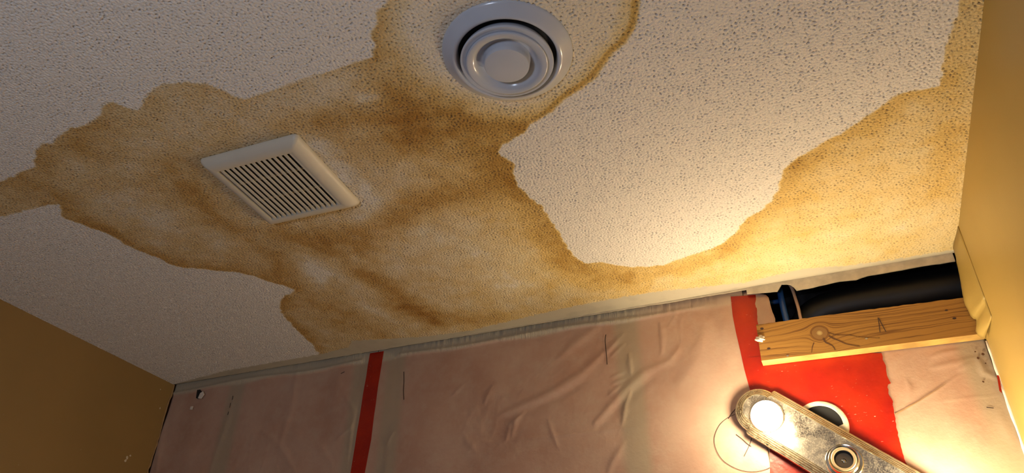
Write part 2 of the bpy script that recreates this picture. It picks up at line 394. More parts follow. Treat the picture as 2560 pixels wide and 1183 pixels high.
def build_ceiling():
    step = 0.0016
    xs = np.arange(XL, XR + step*0.6, step); xs[-1] = XR
    yf = np.arange(0.36, YB, step); yf = np.append(yf, YB)
    ny, nx = len(yf), len(xs)
    # coarse fields, then bilinear to the fine grid
    cs = 0.004
    cx = np.arange(XL-cs, XR+2*cs, cs); cy = np.arange(0.36-cs, YB+2*cs, cs)
    PX, PY = np.meshgrid(cx, cy)
    wob = band_noise(len(cy), len(cx), cs, 0.045, 0.5)*0.0014
    so = poly_sdf(PX, PY, STAIN_OUT) + wob; cr = poly_sdf(PX, PY, CLEAN_R) + wob
    ds = np.minimum(-so, cr)                     # distance inside the stained region
    vc = poly_sdf(PX, PY, VENT_CLEAN)
    inner = np.maximum(ds, 0)
    tone = 0.26 + 0.10*np.exp(-inner/0.03)
    tone += 0.035*band_noise(len(cy), len(cx), cs, 0.15, 0.5) + 0.02*band_noise(len(cy), len(cx), cs, 0.05, 0.5)
    blur = band_noise(len(cy), len(cx), cs, 0.06, 0.4)*0.005
    for pts, wd, s in STROKES:
        d = np.maximum(line_dist(PX, PY, C(pts)) + blur, 0); tone += s*0.85*np.exp(-(d/(wd*1.75))**1.6)
    for pts, wd, s in LIGHTS:
        d = np.maximum(line_dist(PX, PY, C(pts)) + blur, 0); tone -= s*np.exp(-(d/(wd*1.5))**1.6)
    tone *= 1 - 0.90*sstep(-vc, -0.05, 0.035)
    tone += 0.09*(1 - sstep(PX, -1.35, -0.95))
    right = sstep(PX + 0.35*(PY-1.2), -0.95, -0.4)   # stain yellower and paler towards the right wall
    tone *= 1 - 0.22*sstep(PX, -0.25, 0.0)
    mask = sstep(ds, -0.0015, 0.0022)
    rl = line_dist(PX, PY, C([(1,1),(2,2)])) if False else line_dist(PX, PY, RIMLINE)
    rimm = 0.55*np.exp(-(rl/(0.0060+0.4*np.abs(wob)))**4)
    stain = np.clip(np.maximum(np.clip(tone, 0.05, 1)*mask, rimm), 0, 1)
    nb = band_noise(len(cy), len(cx), cs, 0.02, 0.5)*0.0015
    smoo = 1 - sstep(poly_sdf(PX, PY, SMOOTH) + nb, -0.0015, 0.0015)
    def up(Fi):
        ix = (xs - cx[0])/cs; iy = (yf - cy[0])/cs
        i0 = np.floor(ix).astype(int); j0 = np.floor(iy).astype(int); fx = (ix-i0)[None]; fy = (iy-j0)[:, None]
        g = lambda jj, ii: Fi[np.ix_(jj, ii)]
        return (g(j0, i0)*(1-fx)+g(j0, i0+1)*fx)*(1-fy) + (g(j0+1, i0)*(1-fx)+g(j0+1, i0+1)*fx)*fy
    S, Y, SM = up(stain), up(right), up(smoo)
    # popcorn relief: lumps with small pits between them
    lump = band_noise(ny, nx, step, 0.0075, 0.35)
    fine = band_noise(ny, nx, step, 0.0045, 0.3)
    pn = band_noise(ny, nx, step, 0.0078, 0.28)
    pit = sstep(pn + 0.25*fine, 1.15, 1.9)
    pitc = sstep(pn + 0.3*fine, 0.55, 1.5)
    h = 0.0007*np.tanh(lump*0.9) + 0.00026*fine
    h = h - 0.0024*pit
    h = h*(1-SM) + 0.0004*SM + 0.0001*fine*SM
    h[-1, :] = 0.0; h[:, 0] *= 0.3; h[:, -1] *= 0.3
    # coarse part towards the rear of the room
    yc = np.linspace(YR, 0.36, 24)[:-1]
    def ext(A, v): return np.vstack([np.full((len(yc), nx), v), A])
    S, Y, SM, h, pit, pitc = ext(S, 0.0), ext(Y, 0.0), ext(SM, 0.0), ext(h, 0.0), ext(pit, 0.0), ext(pitc, 0.0)
    ys = np.concatenate([yc, yf]); NY = len(ys)
    X, Yy = np.meshgrid(xs, ys)
    co = np.stack([X, Yy, CEIL - h], -1).reshape(-1, 3).astype(np.float32)
    idx = np.arange(NY*nx).reshape(NY, nx)
    # normals face down
    q = np.stack([idx[:-1, :-1], idx[1:, :-1], idx[1:, 1:], idx[:-1, 1:]], -1).reshape(-1, 4)
    # slab above: four outer corners give the plasterboard its thickness
    me = bpy.data.meshes.new('ceiling')
    nv = len(co)
    T = 0.0127
    top = np.array([[XL-.1, YR-.1, CEIL+T], [XR+.1, YR-.1, CEIL+T], [XR+.1, YB, CEIL+T], [XL-.1, YB, CEIL+T]], np.float32)
    edge = idx[-1]                                  # front lip against the stripped wall
    lip = co[edge].copy(); lip[:, 2] = CEIL + T
    co2 = np.vstack([co, top, lip]); L0 = nv + 4; lipi = np.arange(L0, L0 + nx)
    ql = np.stack([edge[:-1], lipi[:-1], lipi[1:], edge[1:]], -1)
    allq = np.vstack([q, ql, [[nv, nv+1, nv+2, nv+3]]])
    me.vertices.add(len(co2)); me.vertices.foreach_set('co', co2.ravel())
    me.loops.add(allq.size); me.loops.foreach_set('vertex_index', allq.ravel().astype(np.int32))
    me.polygons.add(len(allq)); me.polygons.foreach_set('loop_start', np.arange(0, allq.size, 4, dtype=np.int32))
    me.update(calc_edges=True)
    me.polygons.foreach_set('use_smooth', np.ones(len(allq), bool))
    pad = np.zeros(4 + nx)
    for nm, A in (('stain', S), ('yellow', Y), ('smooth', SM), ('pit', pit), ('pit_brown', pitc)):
        at = me.attributes.new(nm, 'FLOAT', 'POINT')
        extra = pad.copy()
        if nm == 'smooth': extra += 1
        at.data.foreach_set('value', np.concatenate([A.ravel(), extra]).astype(np.float32))
    me.materials.append(M['ceiling'])
    o = link(bpy.data.objects.new('ceiling', me)); tag(o, kind='structure')
    return o
build_ceiling()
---
Of the lines above, copy each that contains "fine".

> _Result below_
    # coarse fields, then bilinear to the fine grid
    fine = band_noise(ny, nx, step, 0.0045, 0.3)
    pit = sstep(pn + 0.25*fine, 1.15, 1.9)
    pitc = sstep(pn + 0.3*fine, 0.55, 1.5)
    h = 0.0007*np.tanh(lump*0.9) + 0.00026*fine
    h = h*(1-SM) + 0.0004*SM + 0.0001*fine*SM